Yukarıda yer verilen düzenlemelerde, uyarma, kınama, aylıktan kesme, kademe ilerlemesinin durdurulması ve devlet memurluğundan çıkarma cezalarının hangi makamlar tarafından karara bağlanacağı ve bu cezaların hangi makamlar tarafından onaylanacağı belirlenmiştir. Bu bağlamda, disiplin kurullarının ayrı bir ceza tayinine yetkisi olmadığı açıktır. Bakılan uyuşmazlıkta, yapılan disiplin soruşturması neticesinde davacıya kademe ilerlemesinin durdurulması cezası verilebilmesi için, yetkili Bakanlık Disiplin Kurulu kararının alınması amacıyla dosyanın Bakanlık Disiplin Kuruluna gönderildiği, bu aşamaya kadar ceza verilebilmesi için Kanunda belirtilen usullere uyulduğu görülmektedir. Ancak, Bakanlık Disiplin Kurulunun önerilen cezaya ilişkin "kabul" ya da "ret" yönünde bir karar vermesi gerekirken, bu yönde bir karar vermeksizin, fiilin farklı nitelendirilebileceği gerekçesiyle dosyayı doğrudan Yüksek Disiplin Kuruluna gönderdiği anlaşılmaktadır. Bu yönüyle, Disiplin Kurulunun yetkisinin önerilen kademe ilerlemesinin durdurulması cezasını "kabul" ya da "ret" yönünde olduğu ve Kanunda bunun dışında da yetki kullanabileceği yönünde düzenleme bulunmadığı göz önünde bulundurulduğunda, Kurulun yetkisi dışında dosyayı Yüksek Disiplin Kuruluna göndermesi, verilen yetkinin aşılması sonucunu doğurmaktadır.

Ayrıca, memurlara devlet memurluğundan çıkarma cezası verilebilmesi için amirlerin bu yönde isteğinin olması, işlemin ön şartıdır.

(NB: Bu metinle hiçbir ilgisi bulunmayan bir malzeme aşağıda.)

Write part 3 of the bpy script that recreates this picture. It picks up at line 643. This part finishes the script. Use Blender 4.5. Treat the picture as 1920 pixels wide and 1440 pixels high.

Uyuşmazlıkta, işlemin tesisinden önce amirlerin bu yönde herhangi bir isteği bulunmamasına ve disiplin kurullarının "amir" olarak bu yetkiyi kullanabileceğine dair Kanunda herhangi bir düzenleme bulunmamasına rağmen, dosyanın resen ve doğrudan yüksek disiplin kuruluna gönderilmesi suretiyle, kanunda öngörülen yönteme aykırı olarak, amirin bu yönde isteği olmaksızın tesis edilen dava konusu işlemde hukuka uyarlık, davanın reddi yolundaki İdare Mahkemesi kararında ise hukuki isabet görülmemiştir.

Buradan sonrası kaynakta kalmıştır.